Tuesday, 17 February 2015

Thousands sign petition to discover if GCHQ spied on them

More than 6,000 people in 24 hours have signed up to a campaign to discover if Britain’s communications intelligence agency, GCHQ, has illegally spied on them.
Privacy International launched the campaign in the wake of a court ruling this month that said regulations governing the sharing between Britain and the US of electronic communications intercepted in bulk breached human rights law for seven years until last December.
Privacy International says the decision by the investigatory powers tribunal allows anyone in the world to ask GCHQ if the US unlawfully shared their individual records with Britain. “Did GCHQ illegally spy on you?Have you ever made a phone call, sent an email, or, you know, used the internet? Of course you have,” says the campaign.
Eric King, deputy director of Privacy International, said: “We have known for some time that the NSA and GCHQ have been engaged in mass surveillance, but never before could anyone explicitly find out if their phone calls, emails or location histories were unlawfully shared between the US and the UK. The public have a right to know if they were illegally spied on, and GCHQ must come clean on whose records they hold that they should never have had in the first place.”
King said there were few chances to directly challenge “the seemingly unrestrained surveillance state, but individuals now have an historic opportunity to finally hold GCHQ accountable for [its] unlawful actions.”
Privacy campaigners say they will collate inquiries from people who want to discover if GCHQ spied on them and will submit them to the tribunal. They argue that those who have been found to have been illegally spied on can seek the deletion of their records, including emails, phone calls and internet communications.
Privacy International believes that an unlimited number of people could have been affected by the unlawful spying given the mass surveillance capabilities of the NSA and GCHQ and their “share by default” policy covering the information they collect.
The critical court judgment on 6 February marked the first time since the investigatory powers tribunal was set up in 2000 that it has upheld a complaint against any of the UK’s intelligence agencies. The tribunal said the regulations covering the NSA’s Prism and Upstream programmes were unlawful because the safeguards that were in place had not been made public. Details of those safeguards were only revealed during the course of the legal challenge at the tribunal.
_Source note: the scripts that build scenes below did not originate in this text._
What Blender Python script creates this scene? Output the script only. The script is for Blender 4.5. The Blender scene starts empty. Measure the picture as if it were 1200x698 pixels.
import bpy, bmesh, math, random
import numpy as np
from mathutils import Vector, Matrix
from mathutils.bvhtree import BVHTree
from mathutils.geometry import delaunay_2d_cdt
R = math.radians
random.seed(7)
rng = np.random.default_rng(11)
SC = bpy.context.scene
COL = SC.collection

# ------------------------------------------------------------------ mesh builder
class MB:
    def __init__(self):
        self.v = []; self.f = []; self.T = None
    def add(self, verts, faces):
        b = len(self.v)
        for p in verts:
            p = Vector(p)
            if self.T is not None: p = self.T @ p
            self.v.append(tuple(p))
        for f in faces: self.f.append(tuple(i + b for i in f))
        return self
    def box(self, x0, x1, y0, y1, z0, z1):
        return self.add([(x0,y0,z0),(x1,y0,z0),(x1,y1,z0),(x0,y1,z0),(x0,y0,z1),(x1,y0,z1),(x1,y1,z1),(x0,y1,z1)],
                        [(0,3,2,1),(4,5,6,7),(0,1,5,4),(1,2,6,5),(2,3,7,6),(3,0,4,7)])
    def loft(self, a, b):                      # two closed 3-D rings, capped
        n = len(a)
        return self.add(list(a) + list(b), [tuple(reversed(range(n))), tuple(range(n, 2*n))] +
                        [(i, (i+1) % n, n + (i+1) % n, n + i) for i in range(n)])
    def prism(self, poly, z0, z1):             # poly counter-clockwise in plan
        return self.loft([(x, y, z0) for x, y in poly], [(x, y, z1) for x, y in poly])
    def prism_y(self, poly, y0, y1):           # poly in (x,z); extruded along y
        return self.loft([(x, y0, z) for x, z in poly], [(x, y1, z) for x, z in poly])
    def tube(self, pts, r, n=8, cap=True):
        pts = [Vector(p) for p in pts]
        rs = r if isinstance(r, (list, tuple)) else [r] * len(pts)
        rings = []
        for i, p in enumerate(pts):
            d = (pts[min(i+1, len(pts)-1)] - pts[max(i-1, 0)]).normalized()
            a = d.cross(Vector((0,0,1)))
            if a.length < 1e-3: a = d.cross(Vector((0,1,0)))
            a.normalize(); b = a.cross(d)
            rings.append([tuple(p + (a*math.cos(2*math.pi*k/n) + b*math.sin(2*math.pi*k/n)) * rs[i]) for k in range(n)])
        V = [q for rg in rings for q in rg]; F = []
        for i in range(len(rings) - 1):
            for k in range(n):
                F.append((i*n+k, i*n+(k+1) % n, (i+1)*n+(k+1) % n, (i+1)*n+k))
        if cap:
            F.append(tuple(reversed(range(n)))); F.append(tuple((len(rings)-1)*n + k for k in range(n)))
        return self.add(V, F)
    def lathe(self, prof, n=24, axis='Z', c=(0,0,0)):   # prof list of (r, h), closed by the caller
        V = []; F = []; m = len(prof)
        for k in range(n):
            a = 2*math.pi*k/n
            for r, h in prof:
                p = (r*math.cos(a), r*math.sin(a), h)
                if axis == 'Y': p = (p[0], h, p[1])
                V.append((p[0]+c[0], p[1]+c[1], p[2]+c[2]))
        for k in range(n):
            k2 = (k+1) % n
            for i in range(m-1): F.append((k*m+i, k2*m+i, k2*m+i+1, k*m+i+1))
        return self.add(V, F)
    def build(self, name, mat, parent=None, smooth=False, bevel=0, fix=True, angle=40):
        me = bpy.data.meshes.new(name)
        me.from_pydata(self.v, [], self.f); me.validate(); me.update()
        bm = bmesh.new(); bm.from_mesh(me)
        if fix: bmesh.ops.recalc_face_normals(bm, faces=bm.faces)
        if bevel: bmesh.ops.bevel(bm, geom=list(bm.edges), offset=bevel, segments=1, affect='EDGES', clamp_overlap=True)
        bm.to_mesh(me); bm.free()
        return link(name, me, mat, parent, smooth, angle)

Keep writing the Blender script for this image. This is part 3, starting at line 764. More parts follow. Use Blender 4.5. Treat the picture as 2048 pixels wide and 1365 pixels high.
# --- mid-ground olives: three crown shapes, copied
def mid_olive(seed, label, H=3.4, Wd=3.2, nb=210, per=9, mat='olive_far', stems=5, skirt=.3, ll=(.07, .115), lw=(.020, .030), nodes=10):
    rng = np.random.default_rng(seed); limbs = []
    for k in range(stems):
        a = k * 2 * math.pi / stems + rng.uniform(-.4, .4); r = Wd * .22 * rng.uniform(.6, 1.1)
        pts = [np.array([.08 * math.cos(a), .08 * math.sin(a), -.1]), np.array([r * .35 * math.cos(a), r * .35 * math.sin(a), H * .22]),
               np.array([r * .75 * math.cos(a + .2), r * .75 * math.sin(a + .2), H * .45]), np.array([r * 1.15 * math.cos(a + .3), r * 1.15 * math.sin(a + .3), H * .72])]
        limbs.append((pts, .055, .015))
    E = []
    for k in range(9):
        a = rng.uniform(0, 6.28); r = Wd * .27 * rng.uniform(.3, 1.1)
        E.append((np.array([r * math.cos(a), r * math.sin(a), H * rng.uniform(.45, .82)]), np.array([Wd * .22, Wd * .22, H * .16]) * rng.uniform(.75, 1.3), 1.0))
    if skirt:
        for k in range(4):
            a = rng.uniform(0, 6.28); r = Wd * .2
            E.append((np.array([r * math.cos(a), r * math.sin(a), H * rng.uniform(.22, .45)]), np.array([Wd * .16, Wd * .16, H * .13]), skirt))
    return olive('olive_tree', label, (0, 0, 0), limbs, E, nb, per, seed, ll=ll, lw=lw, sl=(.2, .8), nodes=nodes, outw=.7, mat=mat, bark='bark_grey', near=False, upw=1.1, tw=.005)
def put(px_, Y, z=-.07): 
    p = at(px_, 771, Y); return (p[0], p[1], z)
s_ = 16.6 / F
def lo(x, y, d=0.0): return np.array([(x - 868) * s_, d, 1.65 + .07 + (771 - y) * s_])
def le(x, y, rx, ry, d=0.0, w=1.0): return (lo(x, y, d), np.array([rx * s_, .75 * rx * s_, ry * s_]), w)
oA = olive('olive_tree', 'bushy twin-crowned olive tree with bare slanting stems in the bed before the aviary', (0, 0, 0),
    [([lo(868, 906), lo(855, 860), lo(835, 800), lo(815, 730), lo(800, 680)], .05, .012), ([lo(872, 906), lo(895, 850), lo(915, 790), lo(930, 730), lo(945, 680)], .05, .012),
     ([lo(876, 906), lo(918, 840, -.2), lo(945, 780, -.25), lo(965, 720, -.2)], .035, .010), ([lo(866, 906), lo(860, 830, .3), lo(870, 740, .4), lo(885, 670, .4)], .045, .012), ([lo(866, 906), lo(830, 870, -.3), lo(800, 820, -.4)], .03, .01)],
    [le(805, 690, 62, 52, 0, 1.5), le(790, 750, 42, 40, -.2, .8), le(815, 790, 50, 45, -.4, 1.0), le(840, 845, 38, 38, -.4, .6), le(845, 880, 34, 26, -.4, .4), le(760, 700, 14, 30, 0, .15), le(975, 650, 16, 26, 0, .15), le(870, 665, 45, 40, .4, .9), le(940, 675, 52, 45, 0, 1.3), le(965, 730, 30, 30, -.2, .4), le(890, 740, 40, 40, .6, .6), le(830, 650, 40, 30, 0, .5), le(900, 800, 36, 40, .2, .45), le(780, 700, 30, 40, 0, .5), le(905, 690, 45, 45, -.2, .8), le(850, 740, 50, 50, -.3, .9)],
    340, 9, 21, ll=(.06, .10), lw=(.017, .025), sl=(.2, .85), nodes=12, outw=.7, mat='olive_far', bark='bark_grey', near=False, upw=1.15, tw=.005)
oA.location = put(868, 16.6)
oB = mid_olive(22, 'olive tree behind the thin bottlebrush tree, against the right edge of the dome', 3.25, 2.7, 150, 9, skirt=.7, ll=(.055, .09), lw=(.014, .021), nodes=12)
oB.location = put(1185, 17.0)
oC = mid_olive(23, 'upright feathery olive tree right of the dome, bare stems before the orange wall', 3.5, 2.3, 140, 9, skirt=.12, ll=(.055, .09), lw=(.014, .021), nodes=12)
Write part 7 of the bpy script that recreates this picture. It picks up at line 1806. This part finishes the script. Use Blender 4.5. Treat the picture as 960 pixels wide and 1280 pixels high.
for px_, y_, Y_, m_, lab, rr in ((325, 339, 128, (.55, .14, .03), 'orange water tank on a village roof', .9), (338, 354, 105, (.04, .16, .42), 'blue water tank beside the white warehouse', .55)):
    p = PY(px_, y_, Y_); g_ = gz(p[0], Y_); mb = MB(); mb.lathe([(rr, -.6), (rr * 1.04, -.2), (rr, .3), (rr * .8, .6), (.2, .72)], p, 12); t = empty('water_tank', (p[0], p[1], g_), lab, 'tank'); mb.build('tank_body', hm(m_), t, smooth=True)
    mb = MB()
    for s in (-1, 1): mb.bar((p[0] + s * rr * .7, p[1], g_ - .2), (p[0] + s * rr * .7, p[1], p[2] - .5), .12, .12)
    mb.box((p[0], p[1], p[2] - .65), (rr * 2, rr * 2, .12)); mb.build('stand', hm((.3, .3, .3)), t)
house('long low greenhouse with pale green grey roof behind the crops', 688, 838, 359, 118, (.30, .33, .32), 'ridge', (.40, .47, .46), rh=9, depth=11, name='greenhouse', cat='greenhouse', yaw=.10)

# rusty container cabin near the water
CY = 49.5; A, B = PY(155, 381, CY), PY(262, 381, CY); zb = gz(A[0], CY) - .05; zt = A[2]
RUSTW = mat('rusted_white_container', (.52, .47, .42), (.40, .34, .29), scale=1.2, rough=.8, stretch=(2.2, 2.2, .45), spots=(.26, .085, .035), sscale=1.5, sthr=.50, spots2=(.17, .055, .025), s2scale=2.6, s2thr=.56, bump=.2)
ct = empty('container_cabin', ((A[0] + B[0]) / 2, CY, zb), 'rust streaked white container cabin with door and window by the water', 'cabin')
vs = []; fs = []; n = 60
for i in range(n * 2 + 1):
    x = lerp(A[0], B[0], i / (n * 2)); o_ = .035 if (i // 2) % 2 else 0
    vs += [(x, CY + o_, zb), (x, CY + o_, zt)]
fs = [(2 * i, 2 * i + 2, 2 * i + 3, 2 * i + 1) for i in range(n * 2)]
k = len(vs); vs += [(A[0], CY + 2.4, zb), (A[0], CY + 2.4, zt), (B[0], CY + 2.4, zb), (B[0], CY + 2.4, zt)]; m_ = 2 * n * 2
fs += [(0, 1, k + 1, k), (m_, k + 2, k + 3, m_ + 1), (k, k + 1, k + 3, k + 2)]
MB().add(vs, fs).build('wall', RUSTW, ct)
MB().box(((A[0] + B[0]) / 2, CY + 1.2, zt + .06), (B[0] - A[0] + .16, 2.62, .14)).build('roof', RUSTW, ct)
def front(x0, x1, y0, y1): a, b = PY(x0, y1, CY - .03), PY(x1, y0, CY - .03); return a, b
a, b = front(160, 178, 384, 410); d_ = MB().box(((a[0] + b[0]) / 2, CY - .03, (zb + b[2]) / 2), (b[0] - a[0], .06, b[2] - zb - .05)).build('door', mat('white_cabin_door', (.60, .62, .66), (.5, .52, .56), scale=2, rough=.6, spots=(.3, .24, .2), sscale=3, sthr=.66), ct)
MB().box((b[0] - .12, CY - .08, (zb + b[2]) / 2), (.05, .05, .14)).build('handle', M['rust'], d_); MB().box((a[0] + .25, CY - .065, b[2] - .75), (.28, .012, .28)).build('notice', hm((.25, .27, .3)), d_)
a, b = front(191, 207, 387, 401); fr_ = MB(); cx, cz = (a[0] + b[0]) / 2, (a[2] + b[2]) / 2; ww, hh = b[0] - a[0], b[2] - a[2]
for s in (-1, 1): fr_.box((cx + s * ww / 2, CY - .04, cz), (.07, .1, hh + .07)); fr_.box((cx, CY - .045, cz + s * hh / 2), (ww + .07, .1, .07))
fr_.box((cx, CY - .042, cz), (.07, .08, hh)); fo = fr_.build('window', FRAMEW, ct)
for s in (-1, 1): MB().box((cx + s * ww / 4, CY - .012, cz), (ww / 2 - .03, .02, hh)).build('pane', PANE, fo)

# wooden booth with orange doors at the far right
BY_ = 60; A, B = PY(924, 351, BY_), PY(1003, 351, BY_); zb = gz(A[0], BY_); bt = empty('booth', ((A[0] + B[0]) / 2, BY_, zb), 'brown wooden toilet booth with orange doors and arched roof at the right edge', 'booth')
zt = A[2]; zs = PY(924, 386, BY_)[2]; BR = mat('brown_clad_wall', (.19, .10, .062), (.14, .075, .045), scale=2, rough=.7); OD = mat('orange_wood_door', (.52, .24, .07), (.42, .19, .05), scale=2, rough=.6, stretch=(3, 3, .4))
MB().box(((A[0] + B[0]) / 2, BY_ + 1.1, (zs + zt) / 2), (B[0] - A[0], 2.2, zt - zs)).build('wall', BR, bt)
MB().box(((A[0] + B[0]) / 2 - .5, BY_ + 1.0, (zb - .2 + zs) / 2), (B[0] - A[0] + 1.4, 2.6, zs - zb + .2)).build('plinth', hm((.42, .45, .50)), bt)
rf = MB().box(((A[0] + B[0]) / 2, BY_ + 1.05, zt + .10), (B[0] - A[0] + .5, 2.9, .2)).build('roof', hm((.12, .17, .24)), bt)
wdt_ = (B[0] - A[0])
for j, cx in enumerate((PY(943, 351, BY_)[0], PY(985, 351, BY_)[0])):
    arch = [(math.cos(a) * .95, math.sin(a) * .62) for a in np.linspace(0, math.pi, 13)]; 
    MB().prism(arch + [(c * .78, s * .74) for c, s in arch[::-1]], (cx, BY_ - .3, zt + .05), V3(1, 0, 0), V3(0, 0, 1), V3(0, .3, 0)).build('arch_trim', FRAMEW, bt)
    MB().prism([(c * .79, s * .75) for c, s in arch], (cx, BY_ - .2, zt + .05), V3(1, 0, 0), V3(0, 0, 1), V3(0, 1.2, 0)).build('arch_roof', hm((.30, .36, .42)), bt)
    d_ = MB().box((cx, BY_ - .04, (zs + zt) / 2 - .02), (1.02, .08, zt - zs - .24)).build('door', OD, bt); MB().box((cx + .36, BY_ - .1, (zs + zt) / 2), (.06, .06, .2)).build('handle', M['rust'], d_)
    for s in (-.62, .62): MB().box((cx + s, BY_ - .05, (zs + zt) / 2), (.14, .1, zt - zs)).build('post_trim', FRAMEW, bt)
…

An order posted on the IPT’s website said: “The regime governing the soliciting, receiving, storing and transmitting by UK authorities of private communications of individuals located in the UK, which have been obtained by US authorities … contravened Articles 8 or 10” of the European convention on human rights.
Article 8 relates to the right to private and family life; article 10 refers to freedom of expression.
The intelligence-sharing operations between the NSA and GCHQ only became public following the disclosure of documents by the whistleblower Edward Snowden.
On the day of the ruling, GCHQ disputed the significance of the decision, saying the tribunal had once again ruled that the UK’s bulk interception regime was fully lawful and had rejected accusations of mass surveillance.
The intelligence agency makes a distinction between intrusive mass surveillance, which it insists it does not undertake, and bulk interception of electronic communciations, which it says is necessary to carry out targeted searches of data in pursuit of terrorist or criminal activity.
The GCHQ statement continued: “[The] IPT ruling reaffirms that the processes and safeguards within the intelligence-sharing regime were fully adequate at all times – it is simply about the amount of detail about those processes and safeguards that needed to be in the public domain. We welcome the important role the IPT has played in ensuring that the public regime is sufficiently detailed.”